Brief ▸
Which lines below hold the word "wide"? Report each one.

***** Supplied material *****

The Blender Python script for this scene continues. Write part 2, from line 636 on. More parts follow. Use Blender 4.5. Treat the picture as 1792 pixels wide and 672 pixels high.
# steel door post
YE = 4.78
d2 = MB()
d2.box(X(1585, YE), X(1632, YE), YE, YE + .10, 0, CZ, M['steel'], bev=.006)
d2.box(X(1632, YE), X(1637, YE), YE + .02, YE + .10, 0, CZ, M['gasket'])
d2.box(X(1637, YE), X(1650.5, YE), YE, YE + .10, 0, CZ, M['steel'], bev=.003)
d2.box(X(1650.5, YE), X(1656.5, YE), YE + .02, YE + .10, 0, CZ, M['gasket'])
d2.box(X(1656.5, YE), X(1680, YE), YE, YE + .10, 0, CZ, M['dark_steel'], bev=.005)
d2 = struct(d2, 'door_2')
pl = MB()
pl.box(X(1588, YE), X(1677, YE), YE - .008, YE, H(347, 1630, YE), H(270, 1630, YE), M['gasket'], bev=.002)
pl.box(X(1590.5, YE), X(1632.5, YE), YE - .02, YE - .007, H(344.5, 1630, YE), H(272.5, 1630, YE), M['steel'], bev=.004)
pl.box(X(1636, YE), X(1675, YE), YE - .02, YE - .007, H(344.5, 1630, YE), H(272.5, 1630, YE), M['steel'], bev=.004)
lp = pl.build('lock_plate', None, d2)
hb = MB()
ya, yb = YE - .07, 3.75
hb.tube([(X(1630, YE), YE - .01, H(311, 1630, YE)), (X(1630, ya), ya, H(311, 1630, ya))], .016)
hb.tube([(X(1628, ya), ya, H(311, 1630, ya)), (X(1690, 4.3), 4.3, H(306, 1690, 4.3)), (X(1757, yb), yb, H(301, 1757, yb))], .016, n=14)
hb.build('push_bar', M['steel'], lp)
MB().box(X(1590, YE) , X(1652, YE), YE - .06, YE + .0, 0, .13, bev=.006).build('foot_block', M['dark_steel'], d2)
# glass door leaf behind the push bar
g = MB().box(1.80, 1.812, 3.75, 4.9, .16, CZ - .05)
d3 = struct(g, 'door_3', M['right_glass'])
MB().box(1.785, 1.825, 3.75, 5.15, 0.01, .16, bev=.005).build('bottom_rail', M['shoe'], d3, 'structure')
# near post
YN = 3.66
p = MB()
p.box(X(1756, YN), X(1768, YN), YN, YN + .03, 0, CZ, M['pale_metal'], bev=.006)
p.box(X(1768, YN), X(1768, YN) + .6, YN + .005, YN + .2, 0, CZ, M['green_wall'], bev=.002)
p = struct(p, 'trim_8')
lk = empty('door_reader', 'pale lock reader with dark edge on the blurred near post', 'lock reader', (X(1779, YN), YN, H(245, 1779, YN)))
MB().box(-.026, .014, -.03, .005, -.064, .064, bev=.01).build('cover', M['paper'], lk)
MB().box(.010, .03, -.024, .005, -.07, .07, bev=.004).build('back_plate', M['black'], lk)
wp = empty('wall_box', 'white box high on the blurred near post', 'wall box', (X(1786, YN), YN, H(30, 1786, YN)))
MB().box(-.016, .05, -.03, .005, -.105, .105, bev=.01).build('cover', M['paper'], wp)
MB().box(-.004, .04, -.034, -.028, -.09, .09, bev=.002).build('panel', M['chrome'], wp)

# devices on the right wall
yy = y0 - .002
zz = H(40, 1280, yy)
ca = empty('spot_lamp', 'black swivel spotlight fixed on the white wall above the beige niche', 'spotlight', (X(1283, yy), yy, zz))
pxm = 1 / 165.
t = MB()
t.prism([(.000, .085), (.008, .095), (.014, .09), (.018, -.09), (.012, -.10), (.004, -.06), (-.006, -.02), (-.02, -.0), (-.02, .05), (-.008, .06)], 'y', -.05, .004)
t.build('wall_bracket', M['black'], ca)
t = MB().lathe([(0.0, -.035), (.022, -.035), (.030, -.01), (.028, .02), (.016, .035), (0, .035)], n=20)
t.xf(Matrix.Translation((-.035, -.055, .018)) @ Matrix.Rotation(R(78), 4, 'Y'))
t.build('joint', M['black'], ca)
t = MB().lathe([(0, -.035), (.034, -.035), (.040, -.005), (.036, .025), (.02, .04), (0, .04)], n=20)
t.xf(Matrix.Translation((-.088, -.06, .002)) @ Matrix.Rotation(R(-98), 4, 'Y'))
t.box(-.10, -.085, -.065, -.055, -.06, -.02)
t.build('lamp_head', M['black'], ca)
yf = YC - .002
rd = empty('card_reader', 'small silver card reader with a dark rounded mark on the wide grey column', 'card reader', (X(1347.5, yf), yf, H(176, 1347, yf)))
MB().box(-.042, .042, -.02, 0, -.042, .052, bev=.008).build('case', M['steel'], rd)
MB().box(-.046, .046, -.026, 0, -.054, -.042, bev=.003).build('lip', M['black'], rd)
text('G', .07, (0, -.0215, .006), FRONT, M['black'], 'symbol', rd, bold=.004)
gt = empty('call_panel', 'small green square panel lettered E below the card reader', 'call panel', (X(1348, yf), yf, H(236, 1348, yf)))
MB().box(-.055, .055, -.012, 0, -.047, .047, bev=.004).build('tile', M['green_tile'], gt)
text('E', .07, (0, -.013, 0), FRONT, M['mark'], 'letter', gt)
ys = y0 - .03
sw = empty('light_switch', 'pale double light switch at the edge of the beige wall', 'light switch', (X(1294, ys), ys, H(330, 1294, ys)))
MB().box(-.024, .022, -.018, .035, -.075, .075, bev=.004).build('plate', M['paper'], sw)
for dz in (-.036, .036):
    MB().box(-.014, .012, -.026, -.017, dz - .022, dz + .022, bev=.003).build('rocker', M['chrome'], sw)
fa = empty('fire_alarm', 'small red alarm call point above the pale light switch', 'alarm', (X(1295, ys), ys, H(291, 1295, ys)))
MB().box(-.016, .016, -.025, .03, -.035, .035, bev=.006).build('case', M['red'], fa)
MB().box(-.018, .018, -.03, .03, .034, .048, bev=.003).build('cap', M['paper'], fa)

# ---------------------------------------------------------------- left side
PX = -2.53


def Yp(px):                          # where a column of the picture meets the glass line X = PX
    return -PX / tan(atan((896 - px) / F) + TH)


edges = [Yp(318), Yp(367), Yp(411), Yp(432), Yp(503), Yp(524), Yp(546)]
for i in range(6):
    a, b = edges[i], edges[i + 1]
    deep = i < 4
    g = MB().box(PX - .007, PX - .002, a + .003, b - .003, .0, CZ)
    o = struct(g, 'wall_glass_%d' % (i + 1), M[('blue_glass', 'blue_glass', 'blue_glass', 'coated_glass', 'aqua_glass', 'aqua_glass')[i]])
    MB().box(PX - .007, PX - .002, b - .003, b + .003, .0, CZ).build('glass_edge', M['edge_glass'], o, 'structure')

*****

Full answer ▸
The Blender Python script for this scene continues. Write part 2, from line 636 on. More parts follow. Use Blender 4.5. Treat the picture as 1792 pixels wide and 672 pixels high.
rd = empty('card_reader', 'small silver card reader with a dark rounded mark on the wide grey column', 'card reader', (X(1347.5, yf), yf, H(176, 1347, yf)))